◆ **Directions for this task**: Up to and including the line with "except Exception: pass", return every line from the start of the entries below exactly.

◆ **Records shown**:
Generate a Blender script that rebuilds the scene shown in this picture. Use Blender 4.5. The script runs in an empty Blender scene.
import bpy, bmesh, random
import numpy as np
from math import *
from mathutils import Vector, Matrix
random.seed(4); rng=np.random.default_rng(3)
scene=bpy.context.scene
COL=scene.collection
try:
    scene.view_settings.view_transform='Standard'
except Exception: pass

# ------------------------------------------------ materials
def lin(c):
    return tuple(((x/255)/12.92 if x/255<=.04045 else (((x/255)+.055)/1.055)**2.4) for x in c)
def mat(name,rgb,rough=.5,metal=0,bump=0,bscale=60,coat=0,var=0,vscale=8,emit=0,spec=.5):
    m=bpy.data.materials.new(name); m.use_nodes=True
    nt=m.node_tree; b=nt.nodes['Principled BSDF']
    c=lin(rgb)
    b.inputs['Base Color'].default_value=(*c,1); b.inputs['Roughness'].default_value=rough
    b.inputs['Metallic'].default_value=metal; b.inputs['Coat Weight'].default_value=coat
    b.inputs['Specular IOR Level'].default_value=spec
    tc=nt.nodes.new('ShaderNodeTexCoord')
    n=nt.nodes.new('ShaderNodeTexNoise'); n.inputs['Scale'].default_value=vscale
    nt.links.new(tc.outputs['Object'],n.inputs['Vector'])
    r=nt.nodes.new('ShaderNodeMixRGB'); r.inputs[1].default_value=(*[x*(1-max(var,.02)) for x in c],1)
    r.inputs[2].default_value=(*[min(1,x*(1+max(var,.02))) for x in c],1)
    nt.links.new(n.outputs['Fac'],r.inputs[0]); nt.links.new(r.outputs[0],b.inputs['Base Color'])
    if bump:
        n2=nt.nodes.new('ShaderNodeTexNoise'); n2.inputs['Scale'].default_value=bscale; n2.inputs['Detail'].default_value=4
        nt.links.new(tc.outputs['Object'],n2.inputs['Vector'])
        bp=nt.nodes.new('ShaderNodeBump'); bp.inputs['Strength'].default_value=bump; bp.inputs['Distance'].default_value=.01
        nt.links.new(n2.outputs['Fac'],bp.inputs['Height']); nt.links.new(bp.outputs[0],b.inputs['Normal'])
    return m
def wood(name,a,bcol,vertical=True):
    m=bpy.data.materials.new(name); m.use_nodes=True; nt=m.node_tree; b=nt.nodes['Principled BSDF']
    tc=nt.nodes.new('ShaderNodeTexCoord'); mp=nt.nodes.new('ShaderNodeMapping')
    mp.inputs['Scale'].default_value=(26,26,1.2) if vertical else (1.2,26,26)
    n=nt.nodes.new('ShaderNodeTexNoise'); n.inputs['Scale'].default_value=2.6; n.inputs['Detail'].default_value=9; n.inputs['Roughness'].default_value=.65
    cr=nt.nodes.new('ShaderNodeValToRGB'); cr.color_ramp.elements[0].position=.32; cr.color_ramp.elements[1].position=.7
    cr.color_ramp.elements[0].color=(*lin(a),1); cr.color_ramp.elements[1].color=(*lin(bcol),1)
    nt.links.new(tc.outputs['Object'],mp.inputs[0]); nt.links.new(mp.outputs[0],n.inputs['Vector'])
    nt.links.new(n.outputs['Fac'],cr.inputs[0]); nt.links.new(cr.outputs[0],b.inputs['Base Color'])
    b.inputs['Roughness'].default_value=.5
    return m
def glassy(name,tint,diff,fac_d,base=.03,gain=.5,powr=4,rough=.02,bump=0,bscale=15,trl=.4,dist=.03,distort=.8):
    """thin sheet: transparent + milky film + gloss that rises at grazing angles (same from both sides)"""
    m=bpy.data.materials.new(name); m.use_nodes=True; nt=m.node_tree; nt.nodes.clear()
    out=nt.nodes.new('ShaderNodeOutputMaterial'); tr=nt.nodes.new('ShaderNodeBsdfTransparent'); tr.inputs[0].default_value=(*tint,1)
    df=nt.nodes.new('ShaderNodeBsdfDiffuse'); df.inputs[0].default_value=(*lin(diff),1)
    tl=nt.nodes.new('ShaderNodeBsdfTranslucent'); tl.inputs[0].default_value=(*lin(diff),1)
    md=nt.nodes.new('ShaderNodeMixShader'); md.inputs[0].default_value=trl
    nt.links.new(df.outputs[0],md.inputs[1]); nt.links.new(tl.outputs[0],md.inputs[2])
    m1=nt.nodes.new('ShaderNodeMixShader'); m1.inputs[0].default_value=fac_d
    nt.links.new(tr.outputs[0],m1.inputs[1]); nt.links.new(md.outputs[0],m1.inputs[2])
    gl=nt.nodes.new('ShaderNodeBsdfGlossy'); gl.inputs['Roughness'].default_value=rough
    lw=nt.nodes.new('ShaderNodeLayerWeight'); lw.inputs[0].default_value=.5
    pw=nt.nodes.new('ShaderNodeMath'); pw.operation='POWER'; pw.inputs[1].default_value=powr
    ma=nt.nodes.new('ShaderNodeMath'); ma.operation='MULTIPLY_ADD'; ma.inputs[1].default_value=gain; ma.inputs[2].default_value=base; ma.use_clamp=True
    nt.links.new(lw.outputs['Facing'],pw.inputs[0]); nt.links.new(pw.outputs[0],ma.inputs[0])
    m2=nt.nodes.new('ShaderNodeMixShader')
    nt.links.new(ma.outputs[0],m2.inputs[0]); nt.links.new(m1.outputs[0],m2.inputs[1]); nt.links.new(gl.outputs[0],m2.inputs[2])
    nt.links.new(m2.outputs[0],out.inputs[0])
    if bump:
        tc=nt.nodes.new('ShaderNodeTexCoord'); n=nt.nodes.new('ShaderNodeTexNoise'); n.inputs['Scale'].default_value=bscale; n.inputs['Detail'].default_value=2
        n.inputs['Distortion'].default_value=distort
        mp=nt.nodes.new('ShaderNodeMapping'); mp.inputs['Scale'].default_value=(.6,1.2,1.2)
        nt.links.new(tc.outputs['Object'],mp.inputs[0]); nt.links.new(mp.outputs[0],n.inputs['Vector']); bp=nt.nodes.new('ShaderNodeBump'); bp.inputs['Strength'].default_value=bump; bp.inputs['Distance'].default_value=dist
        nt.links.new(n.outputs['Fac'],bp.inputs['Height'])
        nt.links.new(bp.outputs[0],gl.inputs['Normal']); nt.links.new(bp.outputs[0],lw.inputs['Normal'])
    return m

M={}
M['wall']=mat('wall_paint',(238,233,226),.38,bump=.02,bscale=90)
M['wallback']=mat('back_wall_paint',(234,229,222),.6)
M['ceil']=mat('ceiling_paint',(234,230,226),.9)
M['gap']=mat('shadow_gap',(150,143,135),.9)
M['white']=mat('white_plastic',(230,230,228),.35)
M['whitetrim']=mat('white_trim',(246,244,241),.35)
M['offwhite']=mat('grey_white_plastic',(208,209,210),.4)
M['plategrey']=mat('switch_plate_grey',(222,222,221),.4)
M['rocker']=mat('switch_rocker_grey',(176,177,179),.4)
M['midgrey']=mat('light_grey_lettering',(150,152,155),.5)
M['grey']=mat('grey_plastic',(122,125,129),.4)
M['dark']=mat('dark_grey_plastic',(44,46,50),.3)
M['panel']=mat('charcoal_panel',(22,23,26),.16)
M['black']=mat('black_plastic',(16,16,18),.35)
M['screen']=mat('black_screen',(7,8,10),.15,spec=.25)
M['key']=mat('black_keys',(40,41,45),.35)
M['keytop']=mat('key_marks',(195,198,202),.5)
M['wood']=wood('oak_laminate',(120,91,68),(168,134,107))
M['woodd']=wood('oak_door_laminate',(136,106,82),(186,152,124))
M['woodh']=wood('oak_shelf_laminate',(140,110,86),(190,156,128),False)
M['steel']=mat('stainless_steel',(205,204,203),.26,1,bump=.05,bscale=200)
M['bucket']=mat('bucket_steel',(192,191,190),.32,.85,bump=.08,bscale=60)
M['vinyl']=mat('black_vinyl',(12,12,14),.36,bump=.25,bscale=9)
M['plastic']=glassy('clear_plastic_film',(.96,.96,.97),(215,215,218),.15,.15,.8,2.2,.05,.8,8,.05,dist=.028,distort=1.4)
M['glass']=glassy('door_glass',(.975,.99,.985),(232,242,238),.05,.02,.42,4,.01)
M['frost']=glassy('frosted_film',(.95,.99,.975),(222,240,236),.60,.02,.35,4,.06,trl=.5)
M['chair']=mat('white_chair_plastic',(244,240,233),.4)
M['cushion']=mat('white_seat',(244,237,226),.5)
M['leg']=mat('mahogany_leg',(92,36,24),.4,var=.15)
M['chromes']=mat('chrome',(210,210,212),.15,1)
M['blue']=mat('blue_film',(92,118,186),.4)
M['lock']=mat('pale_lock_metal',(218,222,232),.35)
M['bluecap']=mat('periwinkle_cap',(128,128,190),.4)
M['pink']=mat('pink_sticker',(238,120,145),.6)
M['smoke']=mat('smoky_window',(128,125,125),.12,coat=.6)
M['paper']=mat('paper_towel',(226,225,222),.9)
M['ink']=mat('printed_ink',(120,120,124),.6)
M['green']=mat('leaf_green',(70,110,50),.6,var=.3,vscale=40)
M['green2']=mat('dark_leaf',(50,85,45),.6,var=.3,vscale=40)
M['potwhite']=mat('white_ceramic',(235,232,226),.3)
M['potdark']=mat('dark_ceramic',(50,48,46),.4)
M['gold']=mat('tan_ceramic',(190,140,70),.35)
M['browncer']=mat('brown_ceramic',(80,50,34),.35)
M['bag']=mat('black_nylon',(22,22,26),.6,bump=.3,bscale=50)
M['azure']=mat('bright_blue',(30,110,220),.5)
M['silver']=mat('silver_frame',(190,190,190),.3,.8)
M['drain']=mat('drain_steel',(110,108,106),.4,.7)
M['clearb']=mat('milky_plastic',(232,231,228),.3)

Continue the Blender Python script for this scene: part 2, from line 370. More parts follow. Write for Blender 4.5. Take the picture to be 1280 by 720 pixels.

◆ **Answer to this exercise**:
Generate a Blender script that rebuilds the scene shown in this picture. Use Blender 4.5. The script runs in an empty Blender scene.
import bpy, bmesh, random
import numpy as np
from math import *
from mathutils import Vector, Matrix
random.seed(4); rng=np.random.default_rng(3)
scene=bpy.context.scene
COL=scene.collection
try:
    scene.view_settings.view_transform='Standard'
except Exception: pass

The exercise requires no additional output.